Freeman and his wife, Chelsea, are expecting their fourth child, a daughter who would join their three sons. Major League Baseball’s paternity leave runs from a minimum of one day to a maximum of three, which means Ward’s chance with Los Angeles could be brief.
Ward, who was drafted by the Dodgers in the eighth round out of Bryant in 2019, has spent years climbing through the system and reached Oklahoma City in 2023. The Dodgers added him to the 40-man roster on Nov. 6 after a 2025 season that made him one of the Pacific Coast League’s standout hitters.

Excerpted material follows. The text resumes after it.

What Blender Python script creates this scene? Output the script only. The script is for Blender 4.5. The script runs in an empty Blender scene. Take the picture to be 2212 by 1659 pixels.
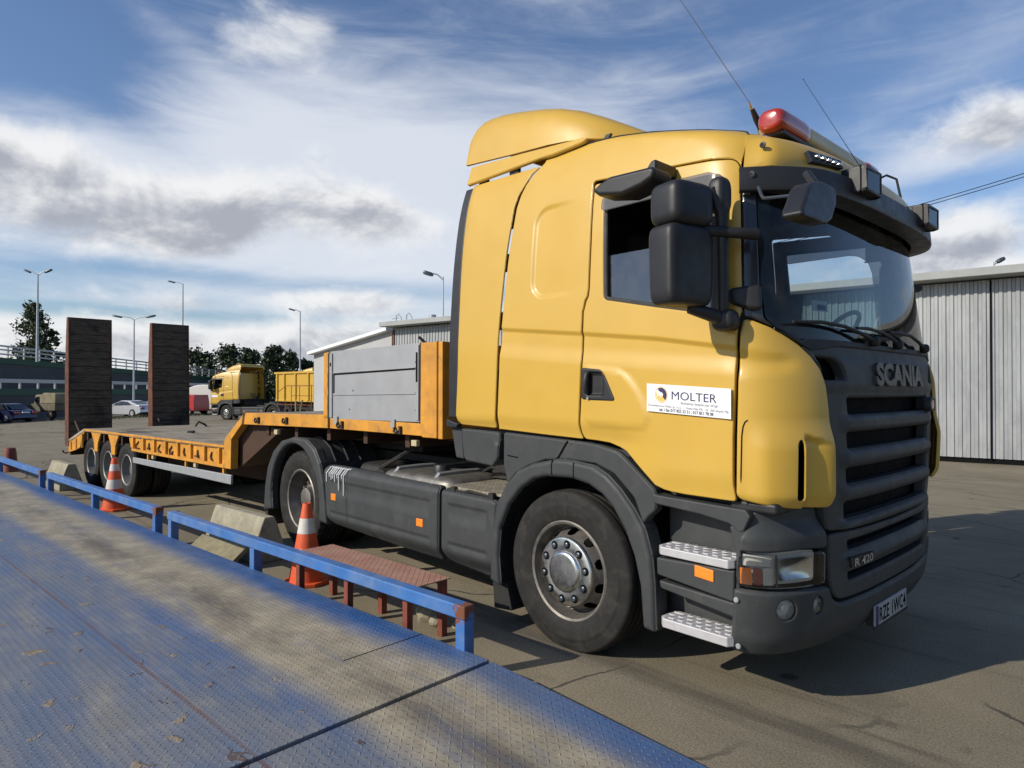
import bpy, bmesh, math, random
import numpy as np
from mathutils import Vector, Matrix
from mathutils.geometry import delaunay_2d_cdt
random.seed(7); rng = np.random.default_rng(7)
sc = bpy.context.scene
col = sc.collection
R = math.radians

# ------------------------------------------------------------------ camera
FWD = Vector((-0.7297, 0.6837, 0.0100)).normalized()
RGT = Vector((0.6837, 0.7297, 0.0011)).normalized()
UPV = RGT.cross(FWD).normalized(); RGT = FWD.cross(UPV).normalized()
CAM = Vector((2.8200, -3.0494, 1.6002))
cd = bpy.data.cameras.new('camera'); cam = bpy.data.objects.new('camera', cd); col.objects.link(cam)
cd.sensor_width = 36; cd.lens = 23.57; cd.clip_start = .05; cd.clip_end = 6000
cam.matrix_world = Matrix(((RGT.x, UPV.x, -FWD.x, CAM.x), (RGT.y, UPV.y, -FWD.y, CAM.y), (RGT.z, UPV.z, -FWD.z, CAM.z), (0, 0, 0, 1)))
sc.camera = cam
sc.view_settings.view_transform = 'Standard'; sc.view_settings.look = 'None'
sc.view_settings.exposure = 0.0; sc.view_settings.gamma = 1
sc.cycles.max_bounces = 8; sc.cycles.transparent_max_bounces = 12
sc.cycles.sample_clamp_indirect = 6

# ------------------------------------------------------------------ sun
SUN_EL = R(30); SAZ = (-.315, -.949)
sdir = Vector((SAZ[0]*math.cos(SUN_EL), SAZ[1]*math.cos(SUN_EL), math.sin(SUN_EL)))
sl = bpy.data.lights.new('sun', 'SUN'); sl.energy = 4.3; sl.angle = R(.53); sl.color = (1, .93, .80)
so = bpy.data.objects.new('sun', sl); col.objects.link(so)
so.rotation_euler = sdir.to_track_quat('Z', 'Y').to_euler(); so.location = (-5, -12, 10)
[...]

This season in Triple-A, Ward is hitting.324/.432/.588 with a 165 wRC+, four home runs, six doubles and 14 RBI in 18 games while splitting time between first base and left field. He won Pacific Coast League MVP last season after hitting 36 home runs with a.290/.380/.557 line and a 132 wRC+ in 2025, and he added five homers in nine games for Team USA in the Premier12 tournament in Tokyo in 2024.
Ward also left Oklahoma City with modern career records at the current ballpark for 94 home runs and 322 runs batted in, and during his MVP campaign he set club marks for hits, home runs, RBI and runs scored. The Dodgers’ need at first base has been crowded by Freeman, Shohei Ohtani at designated hitter and Max Muncy at third base, leaving Ward with a narrow opening that now depends on how long Freeman remains away.
The roster move gives Ward a long-awaited chance, but the paternity clock makes it a fast-moving one. For a player who waited through the minors and forced his way onto the 40-man roster, the next at-bat may decide whether this is only a footnote or the start of something larger.